- PROBLEM REQUIREMENTS -
Output the material below in its entirety, exactly as given.
** START DATASET CONTENT **
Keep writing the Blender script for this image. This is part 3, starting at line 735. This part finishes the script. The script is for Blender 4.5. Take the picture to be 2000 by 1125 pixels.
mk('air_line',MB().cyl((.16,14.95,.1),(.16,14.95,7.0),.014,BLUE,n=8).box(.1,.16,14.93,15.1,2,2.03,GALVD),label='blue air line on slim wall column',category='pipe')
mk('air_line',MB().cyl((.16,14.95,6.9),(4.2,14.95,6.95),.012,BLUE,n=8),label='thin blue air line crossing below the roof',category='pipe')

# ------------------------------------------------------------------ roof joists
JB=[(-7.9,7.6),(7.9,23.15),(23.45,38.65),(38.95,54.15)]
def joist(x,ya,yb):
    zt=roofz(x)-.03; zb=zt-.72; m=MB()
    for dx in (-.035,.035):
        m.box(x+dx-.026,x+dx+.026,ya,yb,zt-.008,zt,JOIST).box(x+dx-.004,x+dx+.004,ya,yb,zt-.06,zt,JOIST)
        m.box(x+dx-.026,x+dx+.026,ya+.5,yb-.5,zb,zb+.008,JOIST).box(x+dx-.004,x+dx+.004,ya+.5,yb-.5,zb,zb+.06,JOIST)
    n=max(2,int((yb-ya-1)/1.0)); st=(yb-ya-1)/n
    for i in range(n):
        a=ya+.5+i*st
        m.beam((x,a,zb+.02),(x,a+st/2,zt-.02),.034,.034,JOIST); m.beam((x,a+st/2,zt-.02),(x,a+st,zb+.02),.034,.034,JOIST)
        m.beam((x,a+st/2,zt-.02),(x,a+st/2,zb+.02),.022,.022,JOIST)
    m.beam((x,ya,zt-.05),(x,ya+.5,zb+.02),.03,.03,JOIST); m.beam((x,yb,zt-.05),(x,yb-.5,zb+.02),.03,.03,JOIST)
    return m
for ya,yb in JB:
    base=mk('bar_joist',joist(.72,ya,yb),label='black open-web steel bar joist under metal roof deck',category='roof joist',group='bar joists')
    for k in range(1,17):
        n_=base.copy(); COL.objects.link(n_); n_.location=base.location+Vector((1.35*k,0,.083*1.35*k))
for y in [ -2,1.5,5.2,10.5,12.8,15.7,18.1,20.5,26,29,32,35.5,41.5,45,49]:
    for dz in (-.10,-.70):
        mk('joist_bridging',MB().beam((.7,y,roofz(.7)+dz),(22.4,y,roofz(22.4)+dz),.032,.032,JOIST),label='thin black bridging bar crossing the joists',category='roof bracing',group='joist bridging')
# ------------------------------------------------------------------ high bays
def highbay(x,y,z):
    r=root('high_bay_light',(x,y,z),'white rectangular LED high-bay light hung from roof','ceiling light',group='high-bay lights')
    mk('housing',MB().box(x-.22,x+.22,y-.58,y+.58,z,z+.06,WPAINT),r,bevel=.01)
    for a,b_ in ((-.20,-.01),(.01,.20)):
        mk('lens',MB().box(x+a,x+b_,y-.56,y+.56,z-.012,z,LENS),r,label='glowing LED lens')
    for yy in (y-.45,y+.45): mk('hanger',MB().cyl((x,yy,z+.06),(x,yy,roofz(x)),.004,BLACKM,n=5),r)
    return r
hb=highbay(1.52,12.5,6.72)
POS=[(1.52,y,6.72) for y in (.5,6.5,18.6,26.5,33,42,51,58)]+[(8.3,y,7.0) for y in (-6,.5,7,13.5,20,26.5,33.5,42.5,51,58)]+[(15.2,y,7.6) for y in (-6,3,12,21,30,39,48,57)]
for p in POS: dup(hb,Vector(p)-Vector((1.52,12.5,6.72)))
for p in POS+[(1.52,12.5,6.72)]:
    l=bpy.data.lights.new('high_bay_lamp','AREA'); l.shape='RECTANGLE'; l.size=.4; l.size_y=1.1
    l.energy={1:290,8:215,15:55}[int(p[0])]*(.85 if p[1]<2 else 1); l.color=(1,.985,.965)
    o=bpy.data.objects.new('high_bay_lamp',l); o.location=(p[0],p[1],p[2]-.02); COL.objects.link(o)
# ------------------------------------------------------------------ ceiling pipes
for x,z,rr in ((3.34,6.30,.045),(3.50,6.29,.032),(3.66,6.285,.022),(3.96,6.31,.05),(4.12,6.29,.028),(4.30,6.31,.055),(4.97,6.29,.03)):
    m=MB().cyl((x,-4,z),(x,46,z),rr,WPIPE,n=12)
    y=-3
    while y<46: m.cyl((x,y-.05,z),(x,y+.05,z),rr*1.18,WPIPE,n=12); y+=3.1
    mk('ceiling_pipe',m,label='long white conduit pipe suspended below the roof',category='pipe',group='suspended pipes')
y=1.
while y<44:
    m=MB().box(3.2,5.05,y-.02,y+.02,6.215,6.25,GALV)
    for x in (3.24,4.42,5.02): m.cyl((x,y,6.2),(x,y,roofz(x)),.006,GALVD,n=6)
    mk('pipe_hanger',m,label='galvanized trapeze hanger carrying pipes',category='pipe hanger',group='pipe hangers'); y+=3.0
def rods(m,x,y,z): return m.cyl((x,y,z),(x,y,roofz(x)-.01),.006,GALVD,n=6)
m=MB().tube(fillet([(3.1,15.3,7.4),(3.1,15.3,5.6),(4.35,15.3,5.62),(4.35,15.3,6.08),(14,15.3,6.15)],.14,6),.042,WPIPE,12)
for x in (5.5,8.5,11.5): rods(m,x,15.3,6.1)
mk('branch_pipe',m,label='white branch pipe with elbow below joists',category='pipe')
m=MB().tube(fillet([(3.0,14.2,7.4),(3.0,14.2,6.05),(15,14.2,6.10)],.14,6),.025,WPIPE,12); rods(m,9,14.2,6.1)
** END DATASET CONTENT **
- IN RESPONSE -
Keep writing the Blender script for this image. This is part 3, starting at line 735. This part finishes the script. The script is for Blender 4.5. Take the picture to be 2000 by 1125 pixels.
mk('air_line',MB().cyl((.16,14.95,.1),(.16,14.95,7.0),.014,BLUE,n=8).box(.1,.16,14.93,15.1,2,2.03,GALVD),label='blue air line on slim wall column',category='pipe')
mk('air_line',MB().cyl((.16,14.95,6.9),(4.2,14.95,6.95),.012,BLUE,n=8),label='thin blue air line crossing below the roof',category='pipe')

# ------------------------------------------------------------------ roof joists
JB=[(-7.9,7.6),(7.9,23.15),(23.45,38.65),(38.95,54.15)]
def joist(x,ya,yb):
    zt=roofz(x)-.03; zb=zt-.72; m=MB()
    for dx in (-.035,.035):
        m.box(x+dx-.026,x+dx+.026,ya,yb,zt-.008,zt,JOIST).box(x+dx-.004,x+dx+.004,ya,yb,zt-.06,zt,JOIST)
        m.box(x+dx-.026,x+dx+.026,ya+.5,yb-.5,zb,zb+.008,JOIST).box(x+dx-.004,x+dx+.004,ya+.5,yb-.5,zb,zb+.06,JOIST)
    n=max(2,int((yb-ya-1)/1.0)); st=(yb-ya-1)/n
    for i in range(n):
        a=ya+.5+i*st
        m.beam((x,a,zb+.02),(x,a+st/2,zt-.02),.034,.034,JOIST); m.beam((x,a+st/2,zt-.02),(x,a+st,zb+.02),.034,.034,JOIST)
        m.beam((x,a+st/2,zt-.02),(x,a+st/2,zb+.02),.022,.022,JOIST)
    m.beam((x,ya,zt-.05),(x,ya+.5,zb+.02),.03,.03,JOIST); m.beam((x,yb,zt-.05),(x,yb-.5,zb+.02),.03,.03,JOIST)
    return m
for ya,yb in JB:
    base=mk('bar_joist',joist(.72,ya,yb),label='black open-web steel bar joist under metal roof deck',category='roof joist',group='bar joists')
    for k in range(1,17):
        n_=base.copy(); COL.objects.link(n_); n_.location=base.location+Vector((1.35*k,0,.083*1.35*k))
for y in [ -2,1.5,5.2,10.5,12.8,15.7,18.1,20.5,26,29,32,35.5,41.5,45,49]:
    for dz in (-.10,-.70):
        mk('joist_bridging',MB().beam((.7,y,roofz(.7)+dz),(22.4,y,roofz(22.4)+dz),.032,.032,JOIST),label='thin black bridging bar crossing the joists',category='roof bracing',group='joist bridging')
# ------------------------------------------------------------------ high bays
def highbay(x,y,z):
    r=root('high_bay_light',(x,y,z),'white rectangular LED high-bay light hung from roof','ceiling light',group='high-bay lights')
    mk('housing',MB().box(x-.22,x+.22,y-.58,y+.58,z,z+.06,WPAINT),r,bevel=.01)
    for a,b_ in ((-.20,-.01),(.01,.20)):
        mk('lens',MB().box(x+a,x+b_,y-.56,y+.56,z-.012,z,LENS),r,label='glowing LED lens')
    for yy in (y-.45,y+.45): mk('hanger',MB().cyl((x,yy,z+.06),(x,yy,roofz(x)),.004,BLACKM,n=5),r)
    return r
hb=highbay(1.52,12.5,6.72)
POS=[(1.52,y,6.72) for y in (.5,6.5,18.6,26.5,33,42,51,58)]+[(8.3,y,7.0) for y in (-6,.5,7,13.5,20,26.5,33.5,42.5,51,58)]+[(15.2,y,7.6) for y in (-6,3,12,21,30,39,48,57)]
for p in POS: dup(hb,Vector(p)-Vector((1.52,12.5,6.72)))
for p in POS+[(1.52,12.5,6.72)]:
    l=bpy.data.lights.new('high_bay_lamp','AREA'); l.shape='RECTANGLE'; l.size=.4; l.size_y=1.1
    l.energy={1:290,8:215,15:55}[int(p[0])]*(.85 if p[1]<2 else 1); l.color=(1,.985,.965)
    o=bpy.data.objects.new('high_bay_lamp',l); o.location=(p[0],p[1],p[2]-.02); COL.objects.link(o)
# ------------------------------------------------------------------ ceiling pipes
for x,z,rr in ((3.34,6.30,.045),(3.50,6.29,.032),(3.66,6.285,.022),(3.96,6.31,.05),(4.12,6.29,.028),(4.30,6.31,.055),(4.97,6.29,.03)):
    m=MB().cyl((x,-4,z),(x,46,z),rr,WPIPE,n=12)
    y=-3
    while y<46: m.cyl((x,y-.05,z),(x,y+.05,z),rr*1.18,WPIPE,n=12); y+=3.1
    mk('ceiling_pipe',m,label='long white conduit pipe suspended below the roof',category='pipe',group='suspended pipes')
y=1.
while y<44:
    m=MB().box(3.2,5.05,y-.02,y+.02,6.215,6.25,GALV)
    for x in (3.24,4.42,5.02): m.cyl((x,y,6.2),(x,y,roofz(x)),.006,GALVD,n=6)
    mk('pipe_hanger',m,label='galvanized trapeze hanger carrying pipes',category='pipe hanger',group='pipe hangers'); y+=3.0
def rods(m,x,y,z): return m.cyl((x,y,z),(x,y,roofz(x)-.01),.006,GALVD,n=6)
m=MB().tube(fillet([(3.1,15.3,7.4),(3.1,15.3,5.6),(4.35,15.3,5.62),(4.35,15.3,6.08),(14,15.3,6.15)],.14,6),.042,WPIPE,12)
for x in (5.5,8.5,11.5): rods(m,x,15.3,6.1)
mk('branch_pipe',m,label='white branch pipe with elbow below joists',category='pipe')
m=MB().tube(fillet([(3.0,14.2,7.4),(3.0,14.2,6.05),(15,14.2,6.10)],.14,6),.025,WPIPE,12); rods(m,9,14.2,6.1)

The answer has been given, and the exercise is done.